%%

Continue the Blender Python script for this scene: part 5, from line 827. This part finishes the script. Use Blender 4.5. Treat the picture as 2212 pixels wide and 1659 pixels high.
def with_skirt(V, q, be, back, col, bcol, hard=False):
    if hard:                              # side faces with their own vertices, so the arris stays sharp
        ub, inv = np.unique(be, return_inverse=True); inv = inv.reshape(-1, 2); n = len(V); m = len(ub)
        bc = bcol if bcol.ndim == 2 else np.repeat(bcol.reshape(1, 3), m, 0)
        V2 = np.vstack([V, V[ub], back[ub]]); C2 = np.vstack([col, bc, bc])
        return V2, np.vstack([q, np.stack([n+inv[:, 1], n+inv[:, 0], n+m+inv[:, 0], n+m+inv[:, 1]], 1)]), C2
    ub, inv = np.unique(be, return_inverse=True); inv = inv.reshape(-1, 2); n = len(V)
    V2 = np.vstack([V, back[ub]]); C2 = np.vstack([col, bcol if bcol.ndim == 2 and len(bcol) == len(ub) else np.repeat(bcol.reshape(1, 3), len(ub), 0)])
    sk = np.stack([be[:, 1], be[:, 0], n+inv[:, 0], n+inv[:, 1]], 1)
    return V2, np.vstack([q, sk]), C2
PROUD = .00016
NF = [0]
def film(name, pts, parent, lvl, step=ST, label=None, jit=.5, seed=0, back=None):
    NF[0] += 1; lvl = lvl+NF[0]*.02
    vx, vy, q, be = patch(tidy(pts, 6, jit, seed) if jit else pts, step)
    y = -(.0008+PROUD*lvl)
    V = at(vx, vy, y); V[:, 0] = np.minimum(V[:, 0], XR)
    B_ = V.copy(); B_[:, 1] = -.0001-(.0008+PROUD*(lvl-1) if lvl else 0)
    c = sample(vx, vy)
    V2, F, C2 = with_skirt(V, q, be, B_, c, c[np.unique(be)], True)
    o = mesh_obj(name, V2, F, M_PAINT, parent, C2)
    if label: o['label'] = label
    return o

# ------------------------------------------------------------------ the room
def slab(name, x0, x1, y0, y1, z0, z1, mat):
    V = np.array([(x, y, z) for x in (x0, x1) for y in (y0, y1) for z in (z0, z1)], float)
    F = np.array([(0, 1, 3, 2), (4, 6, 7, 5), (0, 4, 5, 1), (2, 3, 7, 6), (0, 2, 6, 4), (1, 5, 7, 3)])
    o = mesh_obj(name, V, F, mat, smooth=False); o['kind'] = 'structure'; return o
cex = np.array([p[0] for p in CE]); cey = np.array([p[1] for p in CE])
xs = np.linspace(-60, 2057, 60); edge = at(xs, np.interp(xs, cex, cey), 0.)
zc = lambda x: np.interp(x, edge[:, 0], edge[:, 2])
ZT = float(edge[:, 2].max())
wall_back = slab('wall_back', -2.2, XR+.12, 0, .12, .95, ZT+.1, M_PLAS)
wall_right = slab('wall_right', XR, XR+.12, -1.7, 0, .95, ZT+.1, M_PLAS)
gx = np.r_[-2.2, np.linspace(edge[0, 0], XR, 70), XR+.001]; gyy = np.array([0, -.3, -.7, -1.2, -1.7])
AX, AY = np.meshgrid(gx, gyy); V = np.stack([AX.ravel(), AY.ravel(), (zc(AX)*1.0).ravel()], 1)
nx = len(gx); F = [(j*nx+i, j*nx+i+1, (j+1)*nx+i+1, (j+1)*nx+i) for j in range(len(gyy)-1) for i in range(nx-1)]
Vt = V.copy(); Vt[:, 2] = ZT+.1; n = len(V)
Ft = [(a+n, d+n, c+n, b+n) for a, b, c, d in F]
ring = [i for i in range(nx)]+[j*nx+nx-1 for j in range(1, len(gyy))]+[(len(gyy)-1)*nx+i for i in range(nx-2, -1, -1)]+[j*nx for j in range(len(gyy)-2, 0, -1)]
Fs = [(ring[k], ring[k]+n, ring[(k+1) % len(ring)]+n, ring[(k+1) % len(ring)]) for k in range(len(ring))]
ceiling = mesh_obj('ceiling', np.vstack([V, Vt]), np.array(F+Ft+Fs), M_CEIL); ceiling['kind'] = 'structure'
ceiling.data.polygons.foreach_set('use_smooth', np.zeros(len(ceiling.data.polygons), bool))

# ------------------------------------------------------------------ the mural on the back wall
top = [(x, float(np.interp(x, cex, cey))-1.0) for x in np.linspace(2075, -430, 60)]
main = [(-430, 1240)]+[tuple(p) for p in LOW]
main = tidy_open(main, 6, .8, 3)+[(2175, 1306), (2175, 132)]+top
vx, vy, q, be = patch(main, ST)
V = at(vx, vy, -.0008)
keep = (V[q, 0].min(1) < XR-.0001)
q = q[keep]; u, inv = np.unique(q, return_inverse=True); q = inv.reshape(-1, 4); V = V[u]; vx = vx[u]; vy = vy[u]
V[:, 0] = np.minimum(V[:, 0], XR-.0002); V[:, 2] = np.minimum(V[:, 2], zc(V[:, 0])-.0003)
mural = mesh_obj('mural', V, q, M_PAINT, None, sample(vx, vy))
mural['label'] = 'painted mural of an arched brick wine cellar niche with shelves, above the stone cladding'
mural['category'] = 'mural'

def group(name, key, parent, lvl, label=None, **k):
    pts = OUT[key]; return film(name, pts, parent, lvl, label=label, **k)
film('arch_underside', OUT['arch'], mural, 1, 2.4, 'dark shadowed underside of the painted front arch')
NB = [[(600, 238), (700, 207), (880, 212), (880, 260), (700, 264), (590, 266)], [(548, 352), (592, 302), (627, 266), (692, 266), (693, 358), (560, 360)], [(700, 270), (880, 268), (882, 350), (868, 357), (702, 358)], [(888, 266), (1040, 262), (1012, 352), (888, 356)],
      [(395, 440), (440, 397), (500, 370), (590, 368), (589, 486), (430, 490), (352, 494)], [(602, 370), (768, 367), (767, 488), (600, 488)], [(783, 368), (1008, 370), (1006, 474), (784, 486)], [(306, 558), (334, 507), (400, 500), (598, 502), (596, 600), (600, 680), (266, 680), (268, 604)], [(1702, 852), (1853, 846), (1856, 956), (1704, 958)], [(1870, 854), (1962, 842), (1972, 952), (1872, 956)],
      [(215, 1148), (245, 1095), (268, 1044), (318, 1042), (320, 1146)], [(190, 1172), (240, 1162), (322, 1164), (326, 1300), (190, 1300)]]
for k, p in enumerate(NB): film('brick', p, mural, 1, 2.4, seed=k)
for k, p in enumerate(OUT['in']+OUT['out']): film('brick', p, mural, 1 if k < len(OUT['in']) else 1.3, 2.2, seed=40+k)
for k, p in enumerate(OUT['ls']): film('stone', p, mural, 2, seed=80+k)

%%

— Exercise goal —
Output every line above without altering anything.

— Output for this exercise —
Continue the Blender Python script for this scene: part 5, from line 827. This part finishes the script. Use Blender 4.5. Treat the picture as 2212 pixels wide and 1659 pixels high.
def with_skirt(V, q, be, back, col, bcol, hard=False):
    if hard:                              # side faces with their own vertices, so the arris stays sharp
        ub, inv = np.unique(be, return_inverse=True); inv = inv.reshape(-1, 2); n = len(V); m = len(ub)
        bc = bcol if bcol.ndim == 2 else np.repeat(bcol.reshape(1, 3), m, 0)
        V2 = np.vstack([V, V[ub], back[ub]]); C2 = np.vstack([col, bc, bc])
        return V2, np.vstack([q, np.stack([n+inv[:, 1], n+inv[:, 0], n+m+inv[:, 0], n+m+inv[:, 1]], 1)]), C2
    ub, inv = np.unique(be, return_inverse=True); inv = inv.reshape(-1, 2); n = len(V)
    V2 = np.vstack([V, back[ub]]); C2 = np.vstack([col, bcol if bcol.ndim == 2 and len(bcol) == len(ub) else np.repeat(bcol.reshape(1, 3), len(ub), 0)])
    sk = np.stack([be[:, 1], be[:, 0], n+inv[:, 0], n+inv[:, 1]], 1)
    return V2, np.vstack([q, sk]), C2
PROUD = .00016
NF = [0]
def film(name, pts, parent, lvl, step=ST, label=None, jit=.5, seed=0, back=None):
    NF[0] += 1; lvl = lvl+NF[0]*.02
    vx, vy, q, be = patch(tidy(pts, 6, jit, seed) if jit else pts, step)
    y = -(.0008+PROUD*lvl)
    V = at(vx, vy, y); V[:, 0] = np.minimum(V[:, 0], XR)
    B_ = V.copy(); B_[:, 1] = -.0001-(.0008+PROUD*(lvl-1) if lvl else 0)
    c = sample(vx, vy)
    V2, F, C2 = with_skirt(V, q, be, B_, c, c[np.unique(be)], True)
    o = mesh_obj(name, V2, F, M_PAINT, parent, C2)
    if label: o['label'] = label
    return o

# ------------------------------------------------------------------ the room
def slab(name, x0, x1, y0, y1, z0, z1, mat):
    V = np.array([(x, y, z) for x in (x0, x1) for y in (y0, y1) for z in (z0, z1)], float)
    F = np.array([(0, 1, 3, 2), (4, 6, 7, 5), (0, 4, 5, 1), (2, 3, 7, 6), (0, 2, 6, 4), (1, 5, 7, 3)])
    o = mesh_obj(name, V, F, mat, smooth=False); o['kind'] = 'structure'; return o
cex = np.array([p[0] for p in CE]); cey = np.array([p[1] for p in CE])
xs = np.linspace(-60, 2057, 60); edge = at(xs, np.interp(xs, cex, cey), 0.)
zc = lambda x: np.interp(x, edge[:, 0], edge[:, 2])
ZT = float(edge[:, 2].max())
wall_back = slab('wall_back', -2.2, XR+.12, 0, .12, .95, ZT+.1, M_PLAS)
wall_right = slab('wall_right', XR, XR+.12, -1.7, 0, .95, ZT+.1, M_PLAS)
gx = np.r_[-2.2, np.linspace(edge[0, 0], XR, 70), XR+.001]; gyy = np.array([0, -.3, -.7, -1.2, -1.7])
AX, AY = np.meshgrid(gx, gyy); V = np.stack([AX.ravel(), AY.ravel(), (zc(AX)*1.0).ravel()], 1)
nx = len(gx); F = [(j*nx+i, j*nx+i+1, (j+1)*nx+i+1, (j+1)*nx+i) for j in range(len(gyy)-1) for i in range(nx-1)]
Vt = V.copy(); Vt[:, 2] = ZT+.1; n = len(V)
Ft = [(a+n, d+n, c+n, b+n) for a, b, c, d in F]
ring = [i for i in range(nx)]+[j*nx+nx-1 for j in range(1, len(gyy))]+[(len(gyy)-1)*nx+i for i in range(nx-2, -1, -1)]+[j*nx for j in range(len(gyy)-2, 0, -1)]
Fs = [(ring[k], ring[k]+n, ring[(k+1) % len(ring)]+n, ring[(k+1) % len(ring)]) for k in range(len(ring))]
ceiling = mesh_obj('ceiling', np.vstack([V, Vt]), np.array(F+Ft+Fs), M_CEIL); ceiling['kind'] = 'structure'
ceiling.data.polygons.foreach_set('use_smooth', np.zeros(len(ceiling.data.polygons), bool))

# ------------------------------------------------------------------ the mural on the back wall
top = [(x, float(np.interp(x, cex, cey))-1.0) for x in np.linspace(2075, -430, 60)]
main = [(-430, 1240)]+[tuple(p) for p in LOW]
main = tidy_open(main, 6, .8, 3)+[(2175, 1306), (2175, 132)]+top
vx, vy, q, be = patch(main, ST)
V = at(vx, vy, -.0008)
keep = (V[q, 0].min(1) < XR-.0001)
q = q[keep]; u, inv = np.unique(q, return_inverse=True); q = inv.reshape(-1, 4); V = V[u]; vx = vx[u]; vy = vy[u]
V[:, 0] = np.minimum(V[:, 0], XR-.0002); V[:, 2] = np.minimum(V[:, 2], zc(V[:, 0])-.0003)
mural = mesh_obj('mural', V, q, M_PAINT, None, sample(vx, vy))
mural['label'] = 'painted mural of an arched brick wine cellar niche with shelves, above the stone cladding'
mural['category'] = 'mural'

def group(name, key, parent, lvl, label=None, **k):
    pts = OUT[key]; return film(name, pts, parent, lvl, label=label, **k)
film('arch_underside', OUT['arch'], mural, 1, 2.4, 'dark shadowed underside of the painted front arch')
NB = [[(600, 238), (700, 207), (880, 212), (880, 260), (700, 264), (590, 266)], [(548, 352), (592, 302), (627, 266), (692, 266), (693, 358), (560, 360)], [(700, 270), (880, 268), (882, 350), (868, 357), (702, 358)], [(888, 266), (1040, 262), (1012, 352), (888, 356)],
      [(395, 440), (440, 397), (500, 370), (590, 368), (589, 486), (430, 490), (352, 494)], [(602, 370), (768, 367), (767, 488), (600, 488)], [(783, 368), (1008, 370), (1006, 474), (784, 486)], [(306, 558), (334, 507), (400, 500), (598, 502), (596, 600), (600, 680), (266, 680), (268, 604)], [(1702, 852), (1853, 846), (1856, 956), (1704, 958)], [(1870, 854), (1962, 842), (1972, 952), (1872, 956)],
      [(215, 1148), (245, 1095), (268, 1044), (318, 1042), (320, 1146)], [(190, 1172), (240, 1162), (322, 1164), (326, 1300), (190, 1300)]]
for k, p in enumerate(NB): film('brick', p, mural, 1, 2.4, seed=k)
for k, p in enumerate(OUT['in']+OUT['out']): film('brick', p, mural, 1 if k < len(OUT['in']) else 1.3, 2.2, seed=40+k)
for k, p in enumerate(OUT['ls']): film('stone', p, mural, 2, seed=80+k)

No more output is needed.